- **Problem to work on**
Quote from the first line below through the line that contains "R = math.radians", both included, and leave the pictures out.

- **Given material**
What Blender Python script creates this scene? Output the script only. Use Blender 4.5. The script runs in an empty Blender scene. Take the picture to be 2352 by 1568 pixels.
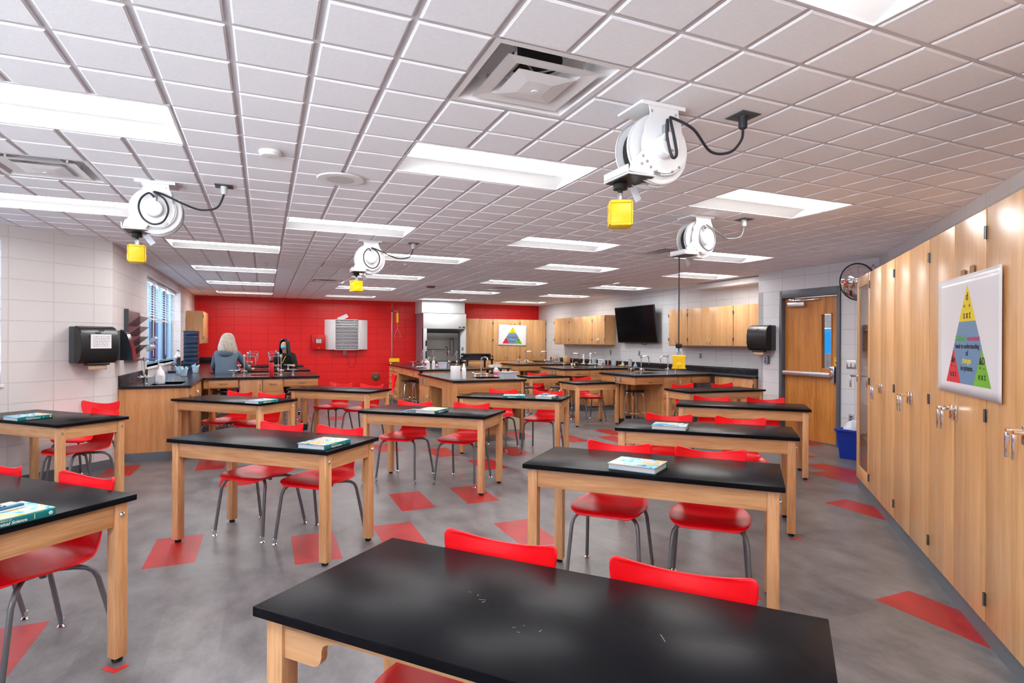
import bpy, bmesh, math, random
from mathutils import Vector, Matrix
SC = bpy.context.scene
COL = SC.collection
R = math.radians

# ------------------------------------------------------------------ camera, world, exposure
CAM_H = 1.48
CEIL = 2.62
cam_d = bpy.data.cameras.new('camera')
cam = bpy.data.objects.new('camera', cam_d)
COL.objects.link(cam)
cam_d.sensor_width = 36.0
cam_d.lens = 1318.14 / 2352 * 36.0
cam_d.clip_start = 0.05
_yaw, _roll = 0.4073, 0.0041
_F = Vector((math.sin(_yaw), math.cos(_yaw), 0))
_R0 = Vector((math.cos(_yaw), -math.sin(_yaw), 0))
_U0 = Vector((0, 0, 1))
_Rv = math.cos(_roll) * _R0 + math.sin(_roll) * _U0
_Uv = -math.sin(_roll) * _R0 + math.cos(_roll) * _U0
cam.matrix_world = Matrix(((_Rv.x, _Uv.x, -_F.x, 0), (_Rv.y, _Uv.y, -_F.y, 0), (_Rv.z, _Uv.z, -_F.z, CAM_H), (0, 0, 0, 1)))
SC.camera = cam
world = bpy.data.worlds.new('world')
SC.world = world
world.use_nodes = True
_nt = world.node_tree
_bg = _nt.nodes['Background']
_tc = _nt.nodes.new('ShaderNodeTexCoord'); _sep = _nt.nodes.new('ShaderNodeSeparateXYZ'); _rp = _nt.nodes.new('ShaderNodeValToRGB')
_mr = _nt.nodes.new('ShaderNodeMapRange'); _mr.inputs['From Min'].default_value = -1; _mr.inputs['From Max'].default_value = 1
_nt.links.new(_tc.outputs['Generated'], _sep.inputs[0]); _nt.links.new(_sep.outputs['Z'], _mr.inputs['Value']); _nt.links.new(_mr.outputs[0], _rp.inputs['Fac'])
_nt.links.new(_rp.outputs['Color'], _bg.inputs[0])
# pale glow added below the horizon to lift the ceiling, blue daylight above it
_e = _rp.color_ramp.elements
_e[0].position = 0.40; _e[0].color = (0.92, 0.97, 1.0, 1); _e[1].position = 0.47; _e[1].color = (0.0006, 0.010, 0.027, 1)
_q = _rp.color_ramp.elements.new(0.56); _q.color = (0.0006, 0.011, 0.030, 1)
_q = _rp.color_ramp.elements.new(0.75); _q.color = (0.015, 0.06, 0.12, 1)
_bg.inputs[1].default_value = 32.0
SC.view_settings.view_transform = 'Standard'
SC.view_settings.look = 'None'
SC.view_settings.exposure = 0.18
SC.view_settings.gamma = 1.0
SC.view_settings.use_curve_mapping = False
LAMP = 24.0            # emission strength of the ceiling lenses
try:
    SC.cycles.use_denoising = True
    SC.cycles.max_bounces = 8
    SC.cycles.diffuse_bounces = 5
    SC.cycles.use_adaptive_sampling = True
    SC.cycles.adaptive_threshold = 0.06
    SC.cycles.glossy_bounces = 4
    SC.cycles.transparent_max_bounces = 12
    SC.cycles.sample_clamp_indirect = 6
    SC.cycles.caustics_reflective = True
    SC.cycles.caustics_refractive = False
except Exception:
    pass

# ------------------------------------------------------------------ mesh helpers
def cbox(x0, x1, y0, y1, z0, z1, b):
    bm = bmesh.new()
    bmesh.ops.create_cube(bm, size=1.0)
    for v in bm.verts:
        v.co = Vector(((x0 + x1) / 2 + v.co.x * (x1 - x0), (y0 + y1) / 2 + v.co.y * (y1 - y0), (z0 + z1) / 2 + v.co.z * (z1 - z0)))
    bmesh.ops.bevel(bm, geom=list(bm.edges), offset=b, segments=2, affect='EDGES', profile=0.5)
    bm.verts.index_update()
    vs = [tuple(v.co) for v in bm.verts]
    fs = [tuple(v.index for v in f.verts) for f in bm.faces]
    bm.free()
    return vs, fs

class MB:
    def __init__(s, M=None):
        s.v = []; s.f = []; s.m = []; s.uv = {}; s.M = M; s.cur = 0
    def add(s, vs, fs, mi=None):
        o = len(s.v)
        for p in vs:
            p = Vector(p)
            if s.M is not None: p = s.M @ p
            s.v.append(tuple(p))
        for f in fs:
            s.f.append(tuple(i + o for i in f)); s.m.append(s.cur if mi is None else mi)
        return s
    def box(s, x0, x1, y0, y1, z0, z1, b=0.0, mi=None):
        if x1 < x0: x0, x1 = x1, x0
        if y1 < y0: y0, y1 = y1, y0
        if z1 < z0: z0, z1 = z1, z0
        if b > 0 and min(x1 - x0, y1 - y0, z1 - z0) > 2.2 * b:
            return s.add(*cbox(x0, x1, y0, y1, z0, z1, b), mi=mi)
        vs = [(x, y, z) for z in (z0, z1) for y in (y0, y1) for x in (x0, x1)]
        return s.add(vs, [(0, 2, 3, 1), (4, 5, 7, 6), (0, 1, 5, 4), (2, 6, 7, 3), (0, 4, 6, 2), (1, 3, 7, 5)], mi=mi)
    def tube(s, pts, r, n=10, cap=True, mi=None):
        pts = [Vector(p) for p in pts]
        rs = r if isinstance(r, (list, tuple)) else [r] * len(pts)
        vs = []; fs = []
        d0 = (pts[1] - pts[0]).normalized()
        a = Vector((0, 0, 1)) if abs(d0.z) < 0.9 else Vector((1, 0, 0))
        nrm = (a - d0 * a.dot(d0)).normalized()
        for i, p in enumerate(pts):
            if i == 0: d = pts[1] - pts[0]
            elif i == len(pts) - 1: d = pts[-1] - pts[-2]
            else: d = (pts[i + 1] - p).normalized() + (p - pts[i - 1]).normalized()
            d = d.normalized()
            nrm = (nrm - d * nrm.dot(d)).normalized()
            b = d.cross(nrm)
            for k in range(n):
                t = 2 * math.pi * k / n
                vs.append(p + (nrm * math.cos(t) + b * math.sin(t)) * rs[i])
        for i in range(len(pts) - 1):
            for k in range(n):
                k2 = (k + 1) % n
                fs.append((i * n + k, i * n + k2, (i + 1) * n + k2, (i + 1) * n + k))
        if cap:
            fs.append(tuple(reversed(range(n))))
            fs.append(tuple(range((len(pts) - 1) * n, len(pts) * n)))
        return s.add(vs, fs, mi=mi)
    def lathe(s, prof, c=(0, 0, 0), n=20, mi=None, axis='z'):
        vs = []; fs = []
        for r, z in prof:
            for k in range(n):
                t = 2 * math.pi * k / n
                p = (r * math.cos(t), r * math.sin(t), z)
                if axis == 'y': p = (p[0], z, p[1])
                if axis == 'x': p = (z, p[0], p[1])
                vs.append((p[0] + c[0], p[1] + c[1], p[2] + c[2]))
        for i in range(len(prof) - 1):
            for k in range(n):
                k2 = (k + 1) % n
                q = (i * n + k, i * n + k2, (i + 1) * n + k2, (i + 1) * n + k)
                fs.append(q if axis != 'y' else tuple(reversed(q)))
        if prof[0][0] > 1e-5: fs.append(tuple(reversed(range(n))) if axis != 'y' else tuple(range(n)))
        if prof[-1][0] > 1e-5:
            e = tuple(range((len(prof) - 1) * n, len(prof) * n))
            fs.append(e if axis != 'y' else tuple(reversed(e)))
        return s.add(vs, fs, mi=mi)
    def prism(s, poly, a0, a1, plane='xy', mi=None):
        n = len(poly); vs = []
        for a in (a0, a1):
            for p, q in poly:
                vs.append({'xy': (p, q, a), 'xz': (p, a, q), 'yz': (a, p, q)}[plane])
        fs = [tuple(reversed(range(n))), tuple(range(n, 2 * n))]
        fs += [(i, (i + 1) % n, n + (i + 1) % n, n + i) for i in range(n)]
        return s.add(vs, fs, mi=mi)
    def ball(s, c, rx, ry=None, rz=None, n=14, m=9, mi=None):
        ry = rx if ry is None else ry; rz = rx if rz is None else rz
        vs = [(c[0], c[1], c[2] - rz)]; fs = []
        for i in range(1, m):
            a = -math.pi / 2 + math.pi * i / m
            for k in range(n):
                t = 2 * math.pi * k / n
                vs.append((c[0] + rx * math.cos(a) * math.cos(t), c[1] + ry * math.cos(a) * math.sin(t), c[2] + rz * math.sin(a)))
        vs.append((c[0], c[1], c[2] + rz))
        for k in range(n):
            k2 = (k + 1) % n
            fs.append((0, 1 + k2, 1 + k)); fs.append((len(vs) - 1, 1 + (m - 2) * n + k, 1 + (m - 2) * n + k2))
            for i in range(m - 2):
                fs.append((1 + i * n + k, 1 + i * n + k2, 1 + (i + 1) * n + k2, 1 + (i + 1) * n + k))
        return s.add(vs, fs, mi=mi)
    def build(s, name, mat, parent=None, label=None, smooth=True, cat=None, group=None, kind=None, loc=None, rotz=0, uvf=None):
        me = bpy.data.meshes.new(name)
        me.from_pydata(s.v, [], s.f)
        mats = mat if isinstance(mat, (list, tuple)) else [mat]
        for m in mats: me.materials.append(m)
        if len(mats) > 1: me.polygons.foreach_set('material_index', s.m)
        if smooth:
            me.polygons.foreach_set('use_smooth', [True] * len(me.polygons))
            try: me.set_sharp_from_angle(angle=R(35))
            except Exception: pass
        if uvf:
            uv = me.uv_layers.new(name='UVMap')
            for p in me.polygons:
                for li in p.loop_indices:
                    uv.data[li].uv = uvf(me.vertices[me.loops[li].vertex_index].co)
        me.update()
        o = bpy.data.objects.new(name, me)
        COL.objects.link(o)
        if parent is not None: o.parent = parent
        if loc is not None: o.location = loc
        if rotz: o.rotation_euler = (0, 0, rotz)
        tag(o, label, cat, group, kind)
        return o

def tag(o, label=None, cat=None, group=None, kind=None):
    if label: o['label'] = label
    if cat: o['category'] = cat
    if group: o['group'] = group
    if kind: o['kind'] = kind
    return o

def thing(name, label, cat, loc=(0, 0, 0), rotz=0.0, group=None):
    o = bpy.data.objects.new(name, None)
    COL.objects.link(o)
    o.empty_display_size = 0.1
    o.location = loc; o.rotation_euler = (0, 0, rotz)
    return tag(o, label, cat, group)

def dup(root, label, loc, rotz=0.0, group=None):
    r = root.copy(); COL.objects.link(r)
    r.location = loc; r.rotation_euler = (0, 0, rotz); r['label'] = label
    if group: r['group'] = group
    for ch in list(root.children):
        c = ch.copy(); COL.objects.link(c); c.parent = r
        for g in list(ch.children):
            d = g.copy(); COL.objects.link(d); d.parent = c
    return r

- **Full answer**
What Blender Python script creates this scene? Output the script only. Use Blender 4.5. The script runs in an empty Blender scene. Take the picture to be 2352 by 1568 pixels.
import bpy, bmesh, math, random
from mathutils import Vector, Matrix
SC = bpy.context.scene
COL = SC.collection
R = math.radians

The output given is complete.